Originally posted by Proper Knob
[b]it has remained unchanged almost to the letter.

That's not true.[/b]
As usual you will not take my word for it, sigh,

seeing that we are referring specifically to the scroll of Isaiah, please consider this,

Professor Julio Trebolle Barrera, a member of the international team of editors of the Dead Sea Scrolls, states: “The Isaiah Scroll [from Qumran] provides irrefutable proof that the transmission of the biblical text through a period of more than one thousand years by the hands of Jewish copyists has been extremely faithful and careful.”

Professor Yigael Yadin , “Not more than about five or six hundred years elapsed between when the actual words of Isaiah were said and this scroll was copied in the 2nd century B.C. It is an amazing thing that although the original scroll in the museum is more than 2,000 years old how close it is to the Bible we read today either in Hebrew or in the translations which were made from the original.”

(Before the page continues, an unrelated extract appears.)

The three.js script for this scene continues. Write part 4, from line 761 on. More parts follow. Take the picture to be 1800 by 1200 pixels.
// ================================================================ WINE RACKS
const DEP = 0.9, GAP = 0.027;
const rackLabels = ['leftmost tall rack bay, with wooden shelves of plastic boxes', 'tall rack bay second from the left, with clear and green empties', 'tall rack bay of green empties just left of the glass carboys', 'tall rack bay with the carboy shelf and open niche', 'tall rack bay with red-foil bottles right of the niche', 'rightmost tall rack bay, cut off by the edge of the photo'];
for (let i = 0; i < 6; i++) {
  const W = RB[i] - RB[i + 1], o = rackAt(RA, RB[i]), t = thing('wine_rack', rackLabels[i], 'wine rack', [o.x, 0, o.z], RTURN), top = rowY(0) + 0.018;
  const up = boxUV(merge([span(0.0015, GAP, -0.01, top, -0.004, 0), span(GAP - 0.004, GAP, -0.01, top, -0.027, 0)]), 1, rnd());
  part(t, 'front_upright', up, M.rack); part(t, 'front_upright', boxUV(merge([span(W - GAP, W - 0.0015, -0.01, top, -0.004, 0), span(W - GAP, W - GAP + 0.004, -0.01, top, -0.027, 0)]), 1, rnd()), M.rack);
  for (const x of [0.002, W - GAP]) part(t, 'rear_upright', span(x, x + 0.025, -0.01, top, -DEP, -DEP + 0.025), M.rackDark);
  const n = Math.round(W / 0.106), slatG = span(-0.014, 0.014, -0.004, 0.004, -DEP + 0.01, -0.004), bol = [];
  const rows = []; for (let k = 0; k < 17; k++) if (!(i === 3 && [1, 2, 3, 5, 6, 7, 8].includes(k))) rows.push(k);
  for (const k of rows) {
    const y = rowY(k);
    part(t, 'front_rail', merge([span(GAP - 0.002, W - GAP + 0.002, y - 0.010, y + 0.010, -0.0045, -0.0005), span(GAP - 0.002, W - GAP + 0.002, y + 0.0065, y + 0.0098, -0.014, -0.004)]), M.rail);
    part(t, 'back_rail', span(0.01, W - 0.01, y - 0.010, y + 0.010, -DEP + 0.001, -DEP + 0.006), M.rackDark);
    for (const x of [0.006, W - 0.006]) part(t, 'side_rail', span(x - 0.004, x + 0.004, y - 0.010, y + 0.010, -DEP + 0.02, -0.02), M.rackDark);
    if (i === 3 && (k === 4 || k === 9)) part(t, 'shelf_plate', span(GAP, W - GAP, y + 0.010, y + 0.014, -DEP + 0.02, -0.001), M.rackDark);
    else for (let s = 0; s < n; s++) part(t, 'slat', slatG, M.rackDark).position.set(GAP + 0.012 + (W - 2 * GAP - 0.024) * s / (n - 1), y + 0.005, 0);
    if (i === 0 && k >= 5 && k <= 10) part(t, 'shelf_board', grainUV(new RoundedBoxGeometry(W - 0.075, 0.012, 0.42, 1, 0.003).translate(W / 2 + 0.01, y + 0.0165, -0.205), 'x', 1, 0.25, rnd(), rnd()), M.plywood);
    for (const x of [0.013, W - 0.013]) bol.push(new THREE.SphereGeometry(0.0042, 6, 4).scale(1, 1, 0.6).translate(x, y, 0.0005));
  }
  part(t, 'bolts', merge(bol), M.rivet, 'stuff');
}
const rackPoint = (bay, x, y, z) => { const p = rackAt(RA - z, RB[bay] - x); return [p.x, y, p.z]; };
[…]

In one study, scholars compared the 53rd chapter of Isaiah in the Dead Sea Scroll with the Masoretic text produced a thousand years later. The book A General Introduction to the Bible, explains the results of the study: “Of the 166 words in Isaiah 53, there are only seventeen letters in question. Ten of these letters are simply a matter of spelling, which does not affect the sense. Four more letters are minor stylistic changes, such as conjunctions. The remaining three letters comprise the word ‘light,’ which is added in verse 11, and does not affect the meaning greatly. . . . Thus, in one chapter of 166 words, there is only one word (three letters) in question after a thousand years of transmission—and this word does not significantly change the meaning of the passage.”7

Professor Millar Burrows, who worked with the scrolls for years, analysing their contents, came to a similar conclusion: “Many of the differences between the . . . Isaiah scroll and the Masoretic text can be explained as mistakes in copying. Apart from these, there is a remarkable agreement, on the whole, with the text found in the medieval manuscripts. Such agreement in a manuscript so much older gives reassuring testimony to the general accuracy of the traditional text.”*


*Not all the manuscripts found at the Dead Sea agreed so exactly with the surviving Bible text. Some showed quite a lot of textual variance. However, these variations do not mean that the essential meaning of the text has been distorted. According to Patrick W. Skehan of the Catholic University of America, most represent a “reworking [of the Bible text] on the basis of its own integral logic, so that the form becomes expanded but the substance remains the same . . . The underlying attitude is one of explicit reverence for a text regarded as sacred, an attitude of explaining (as we would put it) the Bible by the Bible in the very transmission of the text itself.”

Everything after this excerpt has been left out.